Attorney General Wilson Urges Senate to Pass Law to Fight Shell Companies

(COLUMBIA, S.C.) – June 30, 2020 - South Carolina Attorney General Alan Wilson today signed on to a bipartisan letter signed by 42 attorneys generals urging the U.S. Senate to pass S. 2563, the Improving Laundering Laws and Increasing Comprehensive Information Tracking of Criminal Activity in Shell Holdings (ILLICIT CASH) Act. The letter was sent to Sen. Mike Crapo, Chairman, and Sen. Sherrod Brown, Ranking Member, of the Senate Committee on Banking, Housing and Urban Affairs. The ILLICIT CASH Act updates the federal framework for fighting money laundering and terrorism financing, which has not been comprehensively reassessed since its inception in the 1970s. It creates new tools for information sharing between financial institutions and law enforcement. Along with that, the Act requires a covered entity to report its “beneficial owners,” the actual people who benefit from or control the entity.

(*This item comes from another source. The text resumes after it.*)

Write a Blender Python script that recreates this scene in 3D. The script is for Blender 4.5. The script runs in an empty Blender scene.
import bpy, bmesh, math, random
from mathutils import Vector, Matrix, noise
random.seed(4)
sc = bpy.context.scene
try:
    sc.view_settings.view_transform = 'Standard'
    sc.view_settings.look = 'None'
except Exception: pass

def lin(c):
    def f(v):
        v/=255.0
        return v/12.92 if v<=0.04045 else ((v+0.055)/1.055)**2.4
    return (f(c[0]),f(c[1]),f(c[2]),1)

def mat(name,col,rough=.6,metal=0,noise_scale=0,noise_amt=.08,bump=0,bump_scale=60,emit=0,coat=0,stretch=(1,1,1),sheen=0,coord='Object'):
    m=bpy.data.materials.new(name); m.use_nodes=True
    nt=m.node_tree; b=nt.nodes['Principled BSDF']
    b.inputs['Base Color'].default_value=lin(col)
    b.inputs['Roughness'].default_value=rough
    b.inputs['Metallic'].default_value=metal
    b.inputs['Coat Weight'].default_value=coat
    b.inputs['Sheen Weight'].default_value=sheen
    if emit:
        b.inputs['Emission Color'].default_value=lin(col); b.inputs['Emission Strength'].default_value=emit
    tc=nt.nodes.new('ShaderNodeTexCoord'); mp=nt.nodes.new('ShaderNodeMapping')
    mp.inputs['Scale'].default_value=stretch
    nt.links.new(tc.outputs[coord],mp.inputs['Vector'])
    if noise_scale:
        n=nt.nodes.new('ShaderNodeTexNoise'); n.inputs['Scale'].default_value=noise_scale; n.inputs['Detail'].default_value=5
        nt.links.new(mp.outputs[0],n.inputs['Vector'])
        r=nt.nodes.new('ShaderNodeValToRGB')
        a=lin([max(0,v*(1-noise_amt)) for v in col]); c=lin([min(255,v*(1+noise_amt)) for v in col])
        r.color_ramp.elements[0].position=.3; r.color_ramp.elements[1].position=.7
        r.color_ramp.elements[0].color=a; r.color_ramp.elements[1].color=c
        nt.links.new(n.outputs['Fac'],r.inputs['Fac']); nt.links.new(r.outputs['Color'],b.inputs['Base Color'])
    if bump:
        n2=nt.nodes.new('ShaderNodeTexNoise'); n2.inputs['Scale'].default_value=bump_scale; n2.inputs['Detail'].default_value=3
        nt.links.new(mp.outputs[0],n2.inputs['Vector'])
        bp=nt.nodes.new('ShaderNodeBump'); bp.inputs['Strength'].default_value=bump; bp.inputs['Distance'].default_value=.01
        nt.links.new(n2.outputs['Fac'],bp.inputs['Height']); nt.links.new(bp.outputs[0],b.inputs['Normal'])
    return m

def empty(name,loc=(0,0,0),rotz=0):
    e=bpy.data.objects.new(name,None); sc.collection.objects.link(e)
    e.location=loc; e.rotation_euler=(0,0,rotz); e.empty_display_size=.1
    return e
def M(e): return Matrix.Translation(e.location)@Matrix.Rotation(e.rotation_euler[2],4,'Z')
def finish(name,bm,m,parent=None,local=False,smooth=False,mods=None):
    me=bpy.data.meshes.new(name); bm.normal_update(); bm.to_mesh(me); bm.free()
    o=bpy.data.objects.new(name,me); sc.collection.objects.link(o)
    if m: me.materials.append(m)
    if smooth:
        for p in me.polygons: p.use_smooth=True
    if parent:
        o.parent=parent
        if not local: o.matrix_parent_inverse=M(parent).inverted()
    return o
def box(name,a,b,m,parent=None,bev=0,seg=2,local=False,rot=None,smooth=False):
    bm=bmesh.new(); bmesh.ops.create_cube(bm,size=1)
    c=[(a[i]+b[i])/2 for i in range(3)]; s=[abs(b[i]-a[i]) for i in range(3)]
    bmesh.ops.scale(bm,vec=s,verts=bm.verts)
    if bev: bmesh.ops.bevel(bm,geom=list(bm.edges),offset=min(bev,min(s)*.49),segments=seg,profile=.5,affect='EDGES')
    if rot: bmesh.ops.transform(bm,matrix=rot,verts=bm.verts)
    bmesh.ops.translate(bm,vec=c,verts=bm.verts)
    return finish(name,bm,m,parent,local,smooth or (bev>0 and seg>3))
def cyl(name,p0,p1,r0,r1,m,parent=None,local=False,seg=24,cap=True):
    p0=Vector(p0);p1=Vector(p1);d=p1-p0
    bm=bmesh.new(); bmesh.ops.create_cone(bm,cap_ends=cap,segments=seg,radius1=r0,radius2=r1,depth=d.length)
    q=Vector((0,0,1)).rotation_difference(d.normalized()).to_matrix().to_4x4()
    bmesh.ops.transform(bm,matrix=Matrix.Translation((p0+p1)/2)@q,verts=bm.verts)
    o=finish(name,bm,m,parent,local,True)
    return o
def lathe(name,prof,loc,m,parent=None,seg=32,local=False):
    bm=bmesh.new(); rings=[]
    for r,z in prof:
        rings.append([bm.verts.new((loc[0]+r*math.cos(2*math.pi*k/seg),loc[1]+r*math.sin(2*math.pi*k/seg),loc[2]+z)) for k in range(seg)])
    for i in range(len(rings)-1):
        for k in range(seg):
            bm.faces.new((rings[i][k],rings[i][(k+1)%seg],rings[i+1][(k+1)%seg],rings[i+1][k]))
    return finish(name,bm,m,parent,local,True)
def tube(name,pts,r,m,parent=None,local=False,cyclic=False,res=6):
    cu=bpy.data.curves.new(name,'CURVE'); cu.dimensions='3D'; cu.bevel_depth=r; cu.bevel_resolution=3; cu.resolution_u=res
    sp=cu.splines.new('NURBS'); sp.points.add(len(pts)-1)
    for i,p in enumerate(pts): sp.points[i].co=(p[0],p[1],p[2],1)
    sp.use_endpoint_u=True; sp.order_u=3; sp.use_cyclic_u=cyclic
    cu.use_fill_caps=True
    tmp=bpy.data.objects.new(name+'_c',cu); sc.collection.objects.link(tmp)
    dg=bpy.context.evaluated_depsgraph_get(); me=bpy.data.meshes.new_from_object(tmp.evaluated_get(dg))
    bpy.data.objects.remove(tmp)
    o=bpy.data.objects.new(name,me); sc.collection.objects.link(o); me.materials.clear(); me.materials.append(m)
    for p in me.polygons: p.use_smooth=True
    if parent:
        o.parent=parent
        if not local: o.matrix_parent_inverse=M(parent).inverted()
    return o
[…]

“Money laundering is a key part of major crime organizations and terrorist groups, but it’s something that states cannot track on our own,” Attorney General Wilson said. “It’s long overdue for Congress to update this law to keep up with changes in technology and the way criminals and terrorists operate.”

The letter, led by Arkansas Attorney General Leslie Rutledge and Oregon Attorney General Ellen Rosenblum, recognizes that many states do not have the ability to track information on the actual people who control or benefit from corporations and other entities doing business there. Without that information, states cannot know if an entity is a shell for concealing the illicit proceeds of criminals like drug traffickers, terrorist financiers, tax evaders and corrupt government officials.

Under the ILLICIT CASH Act, certain business entities will have to disclose a “beneficial owner” to the federal government. A beneficial owner is a “natural person” who controls an entity, owns at least 25% of it, or receives economic benefits from it. The Financial Crimes Enforcement Network of the U.S. Department of Treasury (FinCEN) will then keep all the disclosed beneficial ownership information in a federal registry. The Act requires FinCEN to release beneficial ownership information to law enforcement agencies, including at the local and state levels.

The Arkansas and Oregon led letter was also signed by attorneys general in: Alabama, Alaska, California, Colorado, Connecticut, Delaware, District of Columbia, Georgia, Hawaii, Idaho, Illinois, Indiana, Iowa, Kansas, Kentucky, Maine, Maryland, Massachusetts, Michigan, Minnesota, Mississippi, Nebraska, New Jersey, New Mexico, New York, North Carolina, North Dakota, N. Mariana Islands, Ohio, Oklahoma, Oregon, Pennsylvania, Puerto Rico, Rhode Island, South Dakota, Utah, Virginia, Washington, West Virginia and Wisconsin.